Task objective: Write the data out again, exactly as given.
___
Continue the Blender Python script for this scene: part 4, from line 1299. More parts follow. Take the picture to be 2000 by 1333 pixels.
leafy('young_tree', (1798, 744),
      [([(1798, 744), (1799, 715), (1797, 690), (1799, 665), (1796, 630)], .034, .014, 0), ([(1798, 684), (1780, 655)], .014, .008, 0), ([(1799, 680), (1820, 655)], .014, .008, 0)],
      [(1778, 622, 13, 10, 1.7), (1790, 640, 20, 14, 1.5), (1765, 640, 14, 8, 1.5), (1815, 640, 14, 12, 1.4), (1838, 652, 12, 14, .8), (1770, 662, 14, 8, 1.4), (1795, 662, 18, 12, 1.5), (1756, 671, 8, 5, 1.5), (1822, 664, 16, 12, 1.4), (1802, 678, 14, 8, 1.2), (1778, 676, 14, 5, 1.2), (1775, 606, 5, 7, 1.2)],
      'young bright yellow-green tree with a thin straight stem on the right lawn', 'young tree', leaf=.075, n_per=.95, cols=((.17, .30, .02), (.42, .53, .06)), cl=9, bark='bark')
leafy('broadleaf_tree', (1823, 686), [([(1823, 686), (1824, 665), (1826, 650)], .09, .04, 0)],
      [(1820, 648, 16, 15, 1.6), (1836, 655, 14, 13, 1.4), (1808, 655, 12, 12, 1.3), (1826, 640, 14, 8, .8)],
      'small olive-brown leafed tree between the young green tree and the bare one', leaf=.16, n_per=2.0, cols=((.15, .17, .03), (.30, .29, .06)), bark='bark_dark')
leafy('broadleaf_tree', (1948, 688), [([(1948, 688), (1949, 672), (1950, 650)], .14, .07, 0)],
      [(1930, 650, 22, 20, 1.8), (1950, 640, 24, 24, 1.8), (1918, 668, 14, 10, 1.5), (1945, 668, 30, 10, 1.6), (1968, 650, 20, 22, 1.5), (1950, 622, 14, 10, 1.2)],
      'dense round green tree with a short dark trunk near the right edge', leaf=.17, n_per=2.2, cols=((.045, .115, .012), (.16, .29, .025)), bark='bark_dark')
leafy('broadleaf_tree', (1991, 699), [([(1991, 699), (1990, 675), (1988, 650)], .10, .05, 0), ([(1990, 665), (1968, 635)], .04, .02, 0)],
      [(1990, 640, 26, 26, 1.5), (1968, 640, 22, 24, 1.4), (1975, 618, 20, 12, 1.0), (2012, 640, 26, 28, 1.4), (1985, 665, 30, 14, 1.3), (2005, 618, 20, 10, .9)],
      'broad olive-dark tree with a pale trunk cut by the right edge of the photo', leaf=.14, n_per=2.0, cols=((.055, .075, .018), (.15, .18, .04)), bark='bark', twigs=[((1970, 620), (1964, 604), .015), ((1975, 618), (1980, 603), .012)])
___
Response to this task:
Continue the Blender Python script for this scene: part 4, from line 1299. More parts follow. Take the picture to be 2000 by 1333 pixels.
leafy('young_tree', (1798, 744),
      [([(1798, 744), (1799, 715), (1797, 690), (1799, 665), (1796, 630)], .034, .014, 0), ([(1798, 684), (1780, 655)], .014, .008, 0), ([(1799, 680), (1820, 655)], .014, .008, 0)],
      [(1778, 622, 13, 10, 1.7), (1790, 640, 20, 14, 1.5), (1765, 640, 14, 8, 1.5), (1815, 640, 14, 12, 1.4), (1838, 652, 12, 14, .8), (1770, 662, 14, 8, 1.4), (1795, 662, 18, 12, 1.5), (1756, 671, 8, 5, 1.5), (1822, 664, 16, 12, 1.4), (1802, 678, 14, 8, 1.2), (1778, 676, 14, 5, 1.2), (1775, 606, 5, 7, 1.2)],
      'young bright yellow-green tree with a thin straight stem on the right lawn', 'young tree', leaf=.075, n_per=.95, cols=((.17, .30, .02), (.42, .53, .06)), cl=9, bark='bark')
leafy('broadleaf_tree', (1823, 686), [([(1823, 686), (1824, 665), (1826, 650)], .09, .04, 0)],
      [(1820, 648, 16, 15, 1.6), (1836, 655, 14, 13, 1.4), (1808, 655, 12, 12, 1.3), (1826, 640, 14, 8, .8)],
      'small olive-brown leafed tree between the young green tree and the bare one', leaf=.16, n_per=2.0, cols=((.15, .17, .03), (.30, .29, .06)), bark='bark_dark')
leafy('broadleaf_tree', (1948, 688), [([(1948, 688), (1949, 672), (1950, 650)], .14, .07, 0)],
      [(1930, 650, 22, 20, 1.8), (1950, 640, 24, 24, 1.8), (1918, 668, 14, 10, 1.5), (1945, 668, 30, 10, 1.6), (1968, 650, 20, 22, 1.5), (1950, 622, 14, 10, 1.2)],
      'dense round green tree with a short dark trunk near the right edge', leaf=.17, n_per=2.2, cols=((.045, .115, .012), (.16, .29, .025)), bark='bark_dark')
leafy('broadleaf_tree', (1991, 699), [([(1991, 699), (1990, 675), (1988, 650)], .10, .05, 0), ([(1990, 665), (1968, 635)], .04, .02, 0)],
      [(1990, 640, 26, 26, 1.5), (1968, 640, 22, 24, 1.4), (1975, 618, 20, 12, 1.0), (2012, 640, 26, 28, 1.4), (1985, 665, 30, 14, 1.3), (2005, 618, 20, 10, .9)],
      'broad olive-dark tree with a pale trunk cut by the right edge of the photo', leaf=.14, n_per=2.0, cols=((.055, .075, .018), (.15, .18, .04)), bark='bark', twigs=[((1970, 620), (1964, 604), .015), ((1975, 618), (1980, 603), .012)])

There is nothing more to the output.